• Work to do
Search the material below for the word "More" and copy every line in which it occurs.

• Supplied records
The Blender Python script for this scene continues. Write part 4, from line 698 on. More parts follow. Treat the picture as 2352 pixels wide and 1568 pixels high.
---
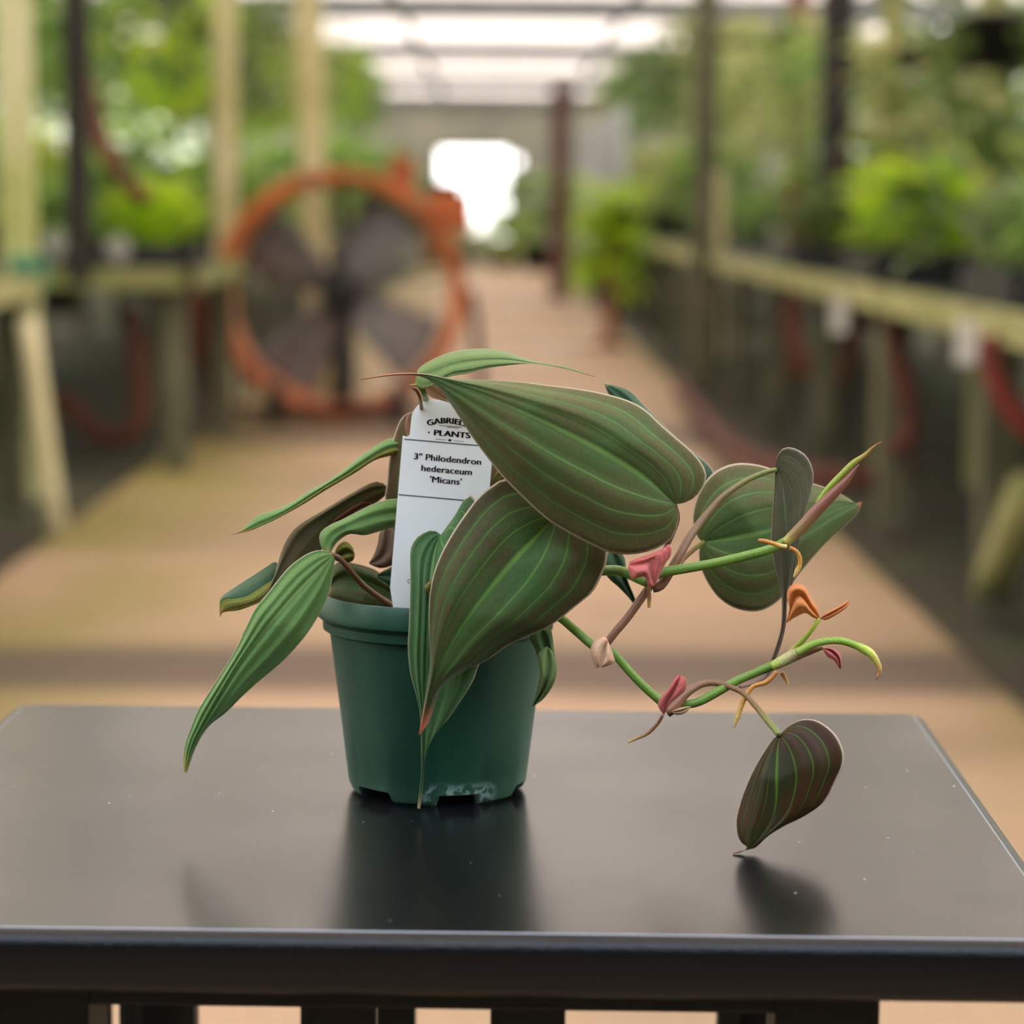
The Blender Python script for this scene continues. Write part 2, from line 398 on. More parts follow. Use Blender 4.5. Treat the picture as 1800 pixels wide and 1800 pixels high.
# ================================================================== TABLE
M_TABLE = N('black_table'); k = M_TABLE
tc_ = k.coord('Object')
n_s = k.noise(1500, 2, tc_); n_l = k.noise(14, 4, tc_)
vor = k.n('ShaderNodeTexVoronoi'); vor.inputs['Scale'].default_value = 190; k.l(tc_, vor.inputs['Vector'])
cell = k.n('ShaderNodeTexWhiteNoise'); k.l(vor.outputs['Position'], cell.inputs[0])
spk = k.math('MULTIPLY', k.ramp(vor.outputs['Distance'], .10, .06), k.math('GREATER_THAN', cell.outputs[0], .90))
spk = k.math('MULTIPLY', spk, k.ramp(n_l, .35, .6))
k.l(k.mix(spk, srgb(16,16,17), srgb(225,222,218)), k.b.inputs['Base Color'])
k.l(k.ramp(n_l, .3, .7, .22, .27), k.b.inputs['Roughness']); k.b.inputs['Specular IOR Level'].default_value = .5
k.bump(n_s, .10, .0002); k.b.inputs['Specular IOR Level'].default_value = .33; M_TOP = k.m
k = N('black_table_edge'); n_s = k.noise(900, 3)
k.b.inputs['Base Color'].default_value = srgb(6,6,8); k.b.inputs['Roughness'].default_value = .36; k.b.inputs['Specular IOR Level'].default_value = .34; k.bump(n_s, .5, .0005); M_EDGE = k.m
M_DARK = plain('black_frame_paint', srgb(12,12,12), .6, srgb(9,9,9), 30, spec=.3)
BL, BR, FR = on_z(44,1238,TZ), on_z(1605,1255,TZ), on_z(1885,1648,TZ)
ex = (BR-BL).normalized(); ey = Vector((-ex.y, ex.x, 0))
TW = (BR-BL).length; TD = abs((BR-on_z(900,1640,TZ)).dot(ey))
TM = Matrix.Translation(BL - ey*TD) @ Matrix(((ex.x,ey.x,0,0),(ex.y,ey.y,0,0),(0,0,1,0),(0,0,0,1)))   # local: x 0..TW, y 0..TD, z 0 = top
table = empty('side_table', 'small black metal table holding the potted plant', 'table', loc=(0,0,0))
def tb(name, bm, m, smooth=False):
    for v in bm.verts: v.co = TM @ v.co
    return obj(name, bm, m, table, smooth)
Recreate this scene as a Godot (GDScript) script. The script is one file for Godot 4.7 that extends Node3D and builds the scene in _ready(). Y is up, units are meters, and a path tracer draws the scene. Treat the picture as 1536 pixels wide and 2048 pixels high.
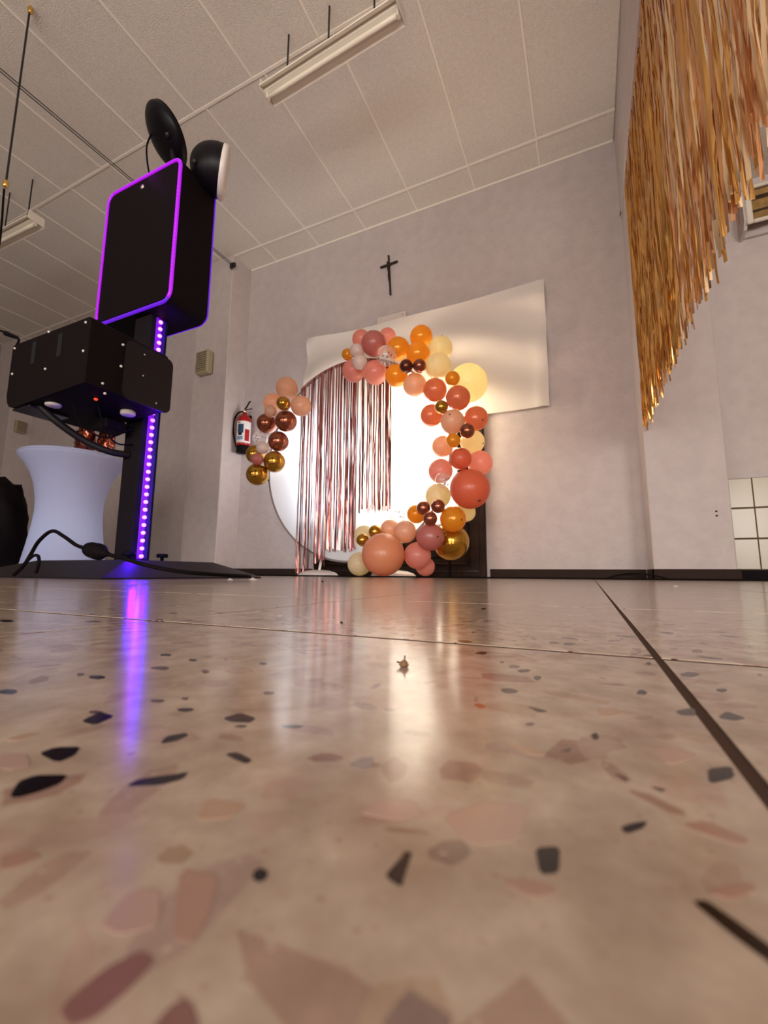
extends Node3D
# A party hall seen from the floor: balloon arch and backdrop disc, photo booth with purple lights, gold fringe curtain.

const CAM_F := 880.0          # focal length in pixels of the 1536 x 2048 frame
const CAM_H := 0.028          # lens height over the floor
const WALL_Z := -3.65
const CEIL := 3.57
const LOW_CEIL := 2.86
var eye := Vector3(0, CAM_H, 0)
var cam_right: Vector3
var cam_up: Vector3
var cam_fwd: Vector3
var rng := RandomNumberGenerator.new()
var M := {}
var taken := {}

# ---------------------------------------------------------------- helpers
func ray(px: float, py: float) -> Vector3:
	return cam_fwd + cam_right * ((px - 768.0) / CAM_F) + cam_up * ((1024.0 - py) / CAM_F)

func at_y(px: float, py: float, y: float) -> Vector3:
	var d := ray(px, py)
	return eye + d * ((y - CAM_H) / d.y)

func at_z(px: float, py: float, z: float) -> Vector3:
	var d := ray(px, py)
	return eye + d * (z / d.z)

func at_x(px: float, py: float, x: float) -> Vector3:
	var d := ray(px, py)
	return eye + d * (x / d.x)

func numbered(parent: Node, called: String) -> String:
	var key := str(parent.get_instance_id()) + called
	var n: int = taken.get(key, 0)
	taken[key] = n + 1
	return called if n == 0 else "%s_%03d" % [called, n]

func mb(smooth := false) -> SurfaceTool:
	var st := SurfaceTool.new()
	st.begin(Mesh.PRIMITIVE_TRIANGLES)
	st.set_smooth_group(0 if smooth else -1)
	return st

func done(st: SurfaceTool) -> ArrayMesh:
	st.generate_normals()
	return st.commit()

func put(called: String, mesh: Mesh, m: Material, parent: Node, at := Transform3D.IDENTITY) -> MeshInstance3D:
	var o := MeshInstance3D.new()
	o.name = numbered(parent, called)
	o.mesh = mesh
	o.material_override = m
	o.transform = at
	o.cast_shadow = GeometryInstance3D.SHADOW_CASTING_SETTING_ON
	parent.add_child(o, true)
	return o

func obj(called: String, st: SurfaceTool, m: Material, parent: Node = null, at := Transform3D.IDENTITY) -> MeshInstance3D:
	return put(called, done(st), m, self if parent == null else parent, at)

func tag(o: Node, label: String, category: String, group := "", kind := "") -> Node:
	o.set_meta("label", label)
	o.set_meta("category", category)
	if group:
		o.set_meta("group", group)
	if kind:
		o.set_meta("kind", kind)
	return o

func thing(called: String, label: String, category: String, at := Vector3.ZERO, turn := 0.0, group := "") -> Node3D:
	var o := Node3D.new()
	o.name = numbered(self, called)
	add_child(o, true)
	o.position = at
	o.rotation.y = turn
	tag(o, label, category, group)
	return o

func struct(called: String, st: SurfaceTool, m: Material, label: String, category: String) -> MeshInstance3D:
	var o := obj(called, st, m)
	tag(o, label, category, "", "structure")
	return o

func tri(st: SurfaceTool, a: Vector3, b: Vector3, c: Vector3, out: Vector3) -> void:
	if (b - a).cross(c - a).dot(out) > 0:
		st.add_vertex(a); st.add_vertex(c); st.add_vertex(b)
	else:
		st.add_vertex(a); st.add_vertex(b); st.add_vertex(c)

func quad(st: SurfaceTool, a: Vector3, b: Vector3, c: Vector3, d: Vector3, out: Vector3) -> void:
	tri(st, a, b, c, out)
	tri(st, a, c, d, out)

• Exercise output
The Blender Python script for this scene continues. Write part 4, from line 698 on. More parts follow. Treat the picture as 2352 pixels wide and 1568 pixels high.
The Blender Python script for this scene continues. Write part 2, from line 398 on. More parts follow. Use Blender 4.5. Treat the picture as 1800 pixels wide and 1800 pixels high.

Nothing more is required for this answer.